_Your goal:_ Which lines of the records contain "part"? Collect every one of them.

_Input:_

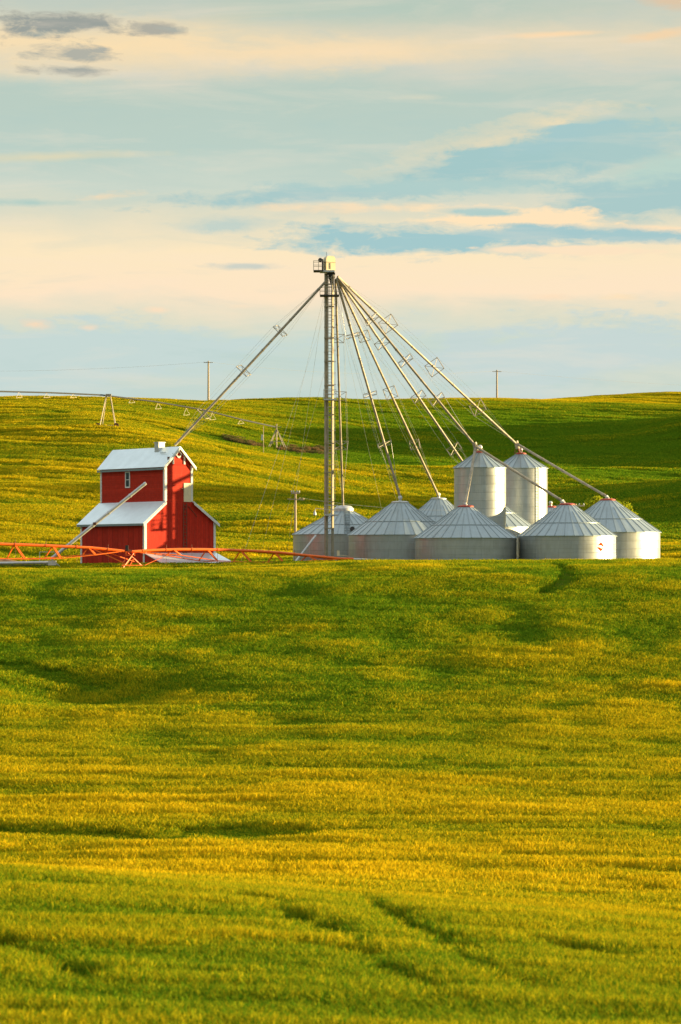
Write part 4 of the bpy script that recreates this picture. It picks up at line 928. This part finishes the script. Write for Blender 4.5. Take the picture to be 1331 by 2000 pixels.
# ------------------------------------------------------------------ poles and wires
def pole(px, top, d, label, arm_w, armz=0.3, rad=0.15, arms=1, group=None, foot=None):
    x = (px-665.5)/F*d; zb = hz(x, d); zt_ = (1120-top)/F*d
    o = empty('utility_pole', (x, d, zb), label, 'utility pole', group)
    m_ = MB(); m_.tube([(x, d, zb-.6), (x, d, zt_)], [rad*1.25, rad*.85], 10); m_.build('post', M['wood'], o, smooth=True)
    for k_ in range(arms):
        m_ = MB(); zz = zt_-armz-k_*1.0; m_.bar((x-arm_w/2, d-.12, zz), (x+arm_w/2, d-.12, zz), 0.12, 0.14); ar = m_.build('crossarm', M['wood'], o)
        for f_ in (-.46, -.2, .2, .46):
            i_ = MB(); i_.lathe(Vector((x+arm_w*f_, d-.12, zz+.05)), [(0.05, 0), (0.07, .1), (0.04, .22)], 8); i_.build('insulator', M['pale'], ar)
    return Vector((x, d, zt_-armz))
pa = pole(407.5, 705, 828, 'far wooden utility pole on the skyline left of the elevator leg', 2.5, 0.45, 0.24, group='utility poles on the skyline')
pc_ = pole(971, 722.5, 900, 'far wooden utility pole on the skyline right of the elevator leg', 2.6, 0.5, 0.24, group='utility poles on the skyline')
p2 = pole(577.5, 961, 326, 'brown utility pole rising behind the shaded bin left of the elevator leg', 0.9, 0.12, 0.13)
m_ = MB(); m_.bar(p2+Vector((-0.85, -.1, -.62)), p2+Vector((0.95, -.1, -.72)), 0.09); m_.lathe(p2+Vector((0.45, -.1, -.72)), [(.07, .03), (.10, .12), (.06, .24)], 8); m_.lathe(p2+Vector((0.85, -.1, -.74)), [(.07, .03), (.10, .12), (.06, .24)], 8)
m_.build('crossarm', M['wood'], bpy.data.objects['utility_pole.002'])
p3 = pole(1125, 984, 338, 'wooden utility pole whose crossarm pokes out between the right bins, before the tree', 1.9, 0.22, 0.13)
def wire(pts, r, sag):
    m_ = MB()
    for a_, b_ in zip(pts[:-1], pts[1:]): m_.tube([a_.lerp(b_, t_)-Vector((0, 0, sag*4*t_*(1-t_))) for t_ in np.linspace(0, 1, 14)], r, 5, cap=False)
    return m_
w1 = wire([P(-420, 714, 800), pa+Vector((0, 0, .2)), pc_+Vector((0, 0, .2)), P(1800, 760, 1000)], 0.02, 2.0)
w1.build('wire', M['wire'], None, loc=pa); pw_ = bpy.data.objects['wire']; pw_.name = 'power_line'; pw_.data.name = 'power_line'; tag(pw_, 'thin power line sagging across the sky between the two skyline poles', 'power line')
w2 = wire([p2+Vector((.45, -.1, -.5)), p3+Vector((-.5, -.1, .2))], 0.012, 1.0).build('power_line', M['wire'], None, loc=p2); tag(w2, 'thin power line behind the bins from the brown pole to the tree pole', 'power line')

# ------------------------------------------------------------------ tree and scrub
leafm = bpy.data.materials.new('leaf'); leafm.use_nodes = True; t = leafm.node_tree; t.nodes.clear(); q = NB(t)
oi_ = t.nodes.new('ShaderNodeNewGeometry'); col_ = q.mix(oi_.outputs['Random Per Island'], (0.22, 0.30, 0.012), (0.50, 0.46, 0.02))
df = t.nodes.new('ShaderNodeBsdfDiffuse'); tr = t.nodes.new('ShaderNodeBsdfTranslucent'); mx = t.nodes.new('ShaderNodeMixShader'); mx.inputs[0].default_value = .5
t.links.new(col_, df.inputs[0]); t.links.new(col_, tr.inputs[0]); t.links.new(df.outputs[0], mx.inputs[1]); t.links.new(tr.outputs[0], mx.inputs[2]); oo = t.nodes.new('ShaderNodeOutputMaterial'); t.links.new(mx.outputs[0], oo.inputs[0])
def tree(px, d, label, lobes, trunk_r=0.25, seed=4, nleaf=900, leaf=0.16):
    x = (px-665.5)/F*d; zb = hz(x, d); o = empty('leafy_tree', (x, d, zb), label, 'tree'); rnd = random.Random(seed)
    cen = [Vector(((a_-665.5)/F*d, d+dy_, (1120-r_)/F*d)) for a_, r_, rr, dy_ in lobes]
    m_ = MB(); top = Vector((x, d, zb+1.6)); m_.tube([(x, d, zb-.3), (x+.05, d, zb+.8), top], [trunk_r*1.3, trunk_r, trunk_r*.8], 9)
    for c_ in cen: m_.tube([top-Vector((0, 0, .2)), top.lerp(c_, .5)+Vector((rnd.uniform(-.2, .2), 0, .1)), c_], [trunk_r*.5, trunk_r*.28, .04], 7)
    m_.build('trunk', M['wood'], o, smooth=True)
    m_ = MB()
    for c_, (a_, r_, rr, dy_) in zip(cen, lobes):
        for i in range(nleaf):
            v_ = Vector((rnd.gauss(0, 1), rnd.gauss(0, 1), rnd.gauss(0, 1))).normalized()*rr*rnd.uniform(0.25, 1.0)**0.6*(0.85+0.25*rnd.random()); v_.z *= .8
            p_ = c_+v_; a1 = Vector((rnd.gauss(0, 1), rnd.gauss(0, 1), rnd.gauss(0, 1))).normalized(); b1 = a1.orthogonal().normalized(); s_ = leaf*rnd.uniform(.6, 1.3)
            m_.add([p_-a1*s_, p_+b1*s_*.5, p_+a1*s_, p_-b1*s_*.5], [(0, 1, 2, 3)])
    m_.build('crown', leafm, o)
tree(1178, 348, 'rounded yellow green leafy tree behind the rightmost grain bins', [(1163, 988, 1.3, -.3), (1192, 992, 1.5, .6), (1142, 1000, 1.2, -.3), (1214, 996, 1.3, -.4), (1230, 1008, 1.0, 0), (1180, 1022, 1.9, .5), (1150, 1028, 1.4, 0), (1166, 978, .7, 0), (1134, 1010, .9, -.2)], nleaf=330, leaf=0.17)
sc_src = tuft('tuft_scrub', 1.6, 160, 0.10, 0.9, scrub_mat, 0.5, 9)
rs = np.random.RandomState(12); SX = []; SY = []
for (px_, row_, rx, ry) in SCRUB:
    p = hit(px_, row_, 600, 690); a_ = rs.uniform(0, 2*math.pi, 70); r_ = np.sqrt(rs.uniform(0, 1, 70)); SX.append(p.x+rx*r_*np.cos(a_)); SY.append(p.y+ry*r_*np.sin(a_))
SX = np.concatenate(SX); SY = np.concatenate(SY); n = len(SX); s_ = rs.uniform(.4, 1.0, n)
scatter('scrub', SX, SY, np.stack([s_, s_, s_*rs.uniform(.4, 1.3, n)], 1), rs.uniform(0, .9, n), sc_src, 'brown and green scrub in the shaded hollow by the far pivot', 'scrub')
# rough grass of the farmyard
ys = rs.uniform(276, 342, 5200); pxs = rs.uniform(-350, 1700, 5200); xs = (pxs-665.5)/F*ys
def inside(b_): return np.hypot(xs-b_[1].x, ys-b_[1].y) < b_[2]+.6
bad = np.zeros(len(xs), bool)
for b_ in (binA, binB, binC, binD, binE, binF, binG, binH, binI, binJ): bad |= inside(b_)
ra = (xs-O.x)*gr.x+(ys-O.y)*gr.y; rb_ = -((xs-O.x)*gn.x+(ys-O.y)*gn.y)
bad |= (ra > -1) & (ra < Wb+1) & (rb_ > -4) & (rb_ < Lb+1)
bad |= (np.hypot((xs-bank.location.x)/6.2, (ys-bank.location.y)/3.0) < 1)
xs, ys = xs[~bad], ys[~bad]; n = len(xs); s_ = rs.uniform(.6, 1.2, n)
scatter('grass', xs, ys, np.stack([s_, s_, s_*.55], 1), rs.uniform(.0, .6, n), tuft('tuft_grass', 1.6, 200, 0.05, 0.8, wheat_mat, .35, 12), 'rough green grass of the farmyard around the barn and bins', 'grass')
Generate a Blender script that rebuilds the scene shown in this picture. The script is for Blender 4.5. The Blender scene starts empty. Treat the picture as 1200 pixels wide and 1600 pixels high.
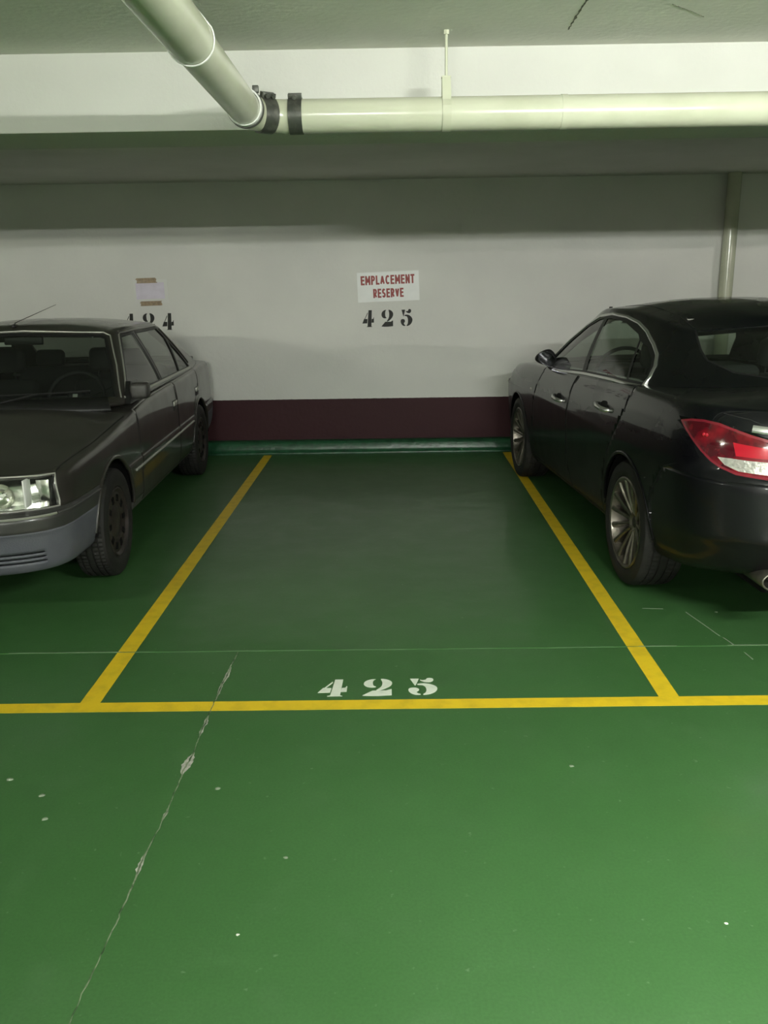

---

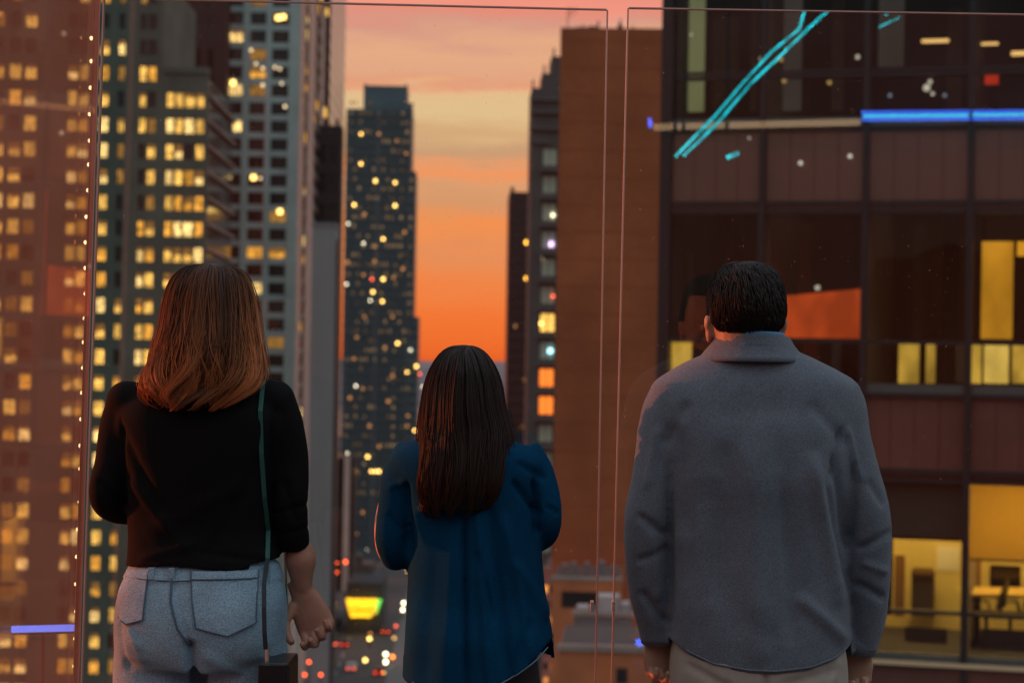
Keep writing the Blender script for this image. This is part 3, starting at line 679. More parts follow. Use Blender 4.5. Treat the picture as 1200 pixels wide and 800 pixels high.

_Completed task:_
Write part 4 of the bpy script that recreates this picture. It picks up at line 928. This part finishes the script. Write for Blender 4.5. Take the picture to be 1331 by 2000 pixels.
Keep writing the Blender script for this image. This is part 3, starting at line 679. More parts follow. Use Blender 4.5. Treat the picture as 1200 pixels wide and 800 pixels high.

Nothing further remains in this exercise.